■ TO DO:
Present the data once more in exactly its original form.

■ DATASET SECTION:
- - - - -

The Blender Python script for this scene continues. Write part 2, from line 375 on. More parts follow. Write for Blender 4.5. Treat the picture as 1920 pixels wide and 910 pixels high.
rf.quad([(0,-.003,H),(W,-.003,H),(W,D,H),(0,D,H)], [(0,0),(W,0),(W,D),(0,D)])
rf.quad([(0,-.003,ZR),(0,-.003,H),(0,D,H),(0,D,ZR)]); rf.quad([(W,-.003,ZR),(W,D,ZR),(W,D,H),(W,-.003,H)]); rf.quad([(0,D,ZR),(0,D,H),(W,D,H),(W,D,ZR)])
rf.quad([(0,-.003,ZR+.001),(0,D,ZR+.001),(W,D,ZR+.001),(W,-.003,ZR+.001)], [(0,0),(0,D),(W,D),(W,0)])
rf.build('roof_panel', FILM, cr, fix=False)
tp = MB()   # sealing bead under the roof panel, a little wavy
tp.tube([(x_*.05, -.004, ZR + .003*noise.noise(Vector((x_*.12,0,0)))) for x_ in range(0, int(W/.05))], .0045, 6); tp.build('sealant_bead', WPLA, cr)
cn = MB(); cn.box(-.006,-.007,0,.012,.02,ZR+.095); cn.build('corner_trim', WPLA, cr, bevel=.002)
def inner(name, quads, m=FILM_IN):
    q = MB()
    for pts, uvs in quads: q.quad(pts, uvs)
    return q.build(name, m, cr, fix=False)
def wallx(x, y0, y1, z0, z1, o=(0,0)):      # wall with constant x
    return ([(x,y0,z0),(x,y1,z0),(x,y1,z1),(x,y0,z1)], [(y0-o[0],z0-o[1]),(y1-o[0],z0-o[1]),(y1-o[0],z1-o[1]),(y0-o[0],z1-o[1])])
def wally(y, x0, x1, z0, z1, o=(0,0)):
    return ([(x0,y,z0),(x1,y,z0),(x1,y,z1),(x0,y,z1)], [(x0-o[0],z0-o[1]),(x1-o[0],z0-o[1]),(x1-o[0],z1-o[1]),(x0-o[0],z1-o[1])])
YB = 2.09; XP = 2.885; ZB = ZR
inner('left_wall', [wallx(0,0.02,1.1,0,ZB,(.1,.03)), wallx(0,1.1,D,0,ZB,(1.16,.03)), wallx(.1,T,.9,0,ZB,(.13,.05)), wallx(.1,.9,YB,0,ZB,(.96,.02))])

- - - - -

■ ANSWER TO THIS EXERCISE:
The Blender Python script for this scene continues. Write part 2, from line 375 on. More parts follow. Write for Blender 4.5. Treat the picture as 1920 pixels wide and 910 pixels high.
rf.quad([(0,-.003,H),(W,-.003,H),(W,D,H),(0,D,H)], [(0,0),(W,0),(W,D),(0,D)])
rf.quad([(0,-.003,ZR),(0,-.003,H),(0,D,H),(0,D,ZR)]); rf.quad([(W,-.003,ZR),(W,D,ZR),(W,D,H),(W,-.003,H)]); rf.quad([(0,D,ZR),(0,D,H),(W,D,H),(W,D,ZR)])
rf.quad([(0,-.003,ZR+.001),(0,D,ZR+.001),(W,D,ZR+.001),(W,-.003,ZR+.001)], [(0,0),(0,D),(W,D),(W,0)])
rf.build('roof_panel', FILM, cr, fix=False)
tp = MB()   # sealing bead under the roof panel, a little wavy
tp.tube([(x_*.05, -.004, ZR + .003*noise.noise(Vector((x_*.12,0,0)))) for x_ in range(0, int(W/.05))], .0045, 6); tp.build('sealant_bead', WPLA, cr)
cn = MB(); cn.box(-.006,-.007,0,.012,.02,ZR+.095); cn.build('corner_trim', WPLA, cr, bevel=.002)
def inner(name, quads, m=FILM_IN):
    q = MB()
    for pts, uvs in quads: q.quad(pts, uvs)
    return q.build(name, m, cr, fix=False)
def wallx(x, y0, y1, z0, z1, o=(0,0)):      # wall with constant x
    return ([(x,y0,z0),(x,y1,z0),(x,y1,z1),(x,y0,z1)], [(y0-o[0],z0-o[1]),(y1-o[0],z0-o[1]),(y1-o[0],z1-o[1]),(y0-o[0],z1-o[1])])
def wally(y, x0, x1, z0, z1, o=(0,0)):
    return ([(x0,y,z0),(x1,y,z0),(x1,y,z1),(x0,y,z1)], [(x0-o[0],z0-o[1]),(x1-o[0],z0-o[1]),(x1-o[0],z1-o[1]),(x0-o[0],z1-o[1])])
YB = 2.09; XP = 2.885; ZB = ZR
inner('left_wall', [wallx(0,0.02,1.1,0,ZB,(.1,.03)), wallx(0,1.1,D,0,ZB,(1.16,.03)), wallx(.1,T,.9,0,ZB,(.13,.05)), wallx(.1,.9,YB,0,ZB,(.96,.02))])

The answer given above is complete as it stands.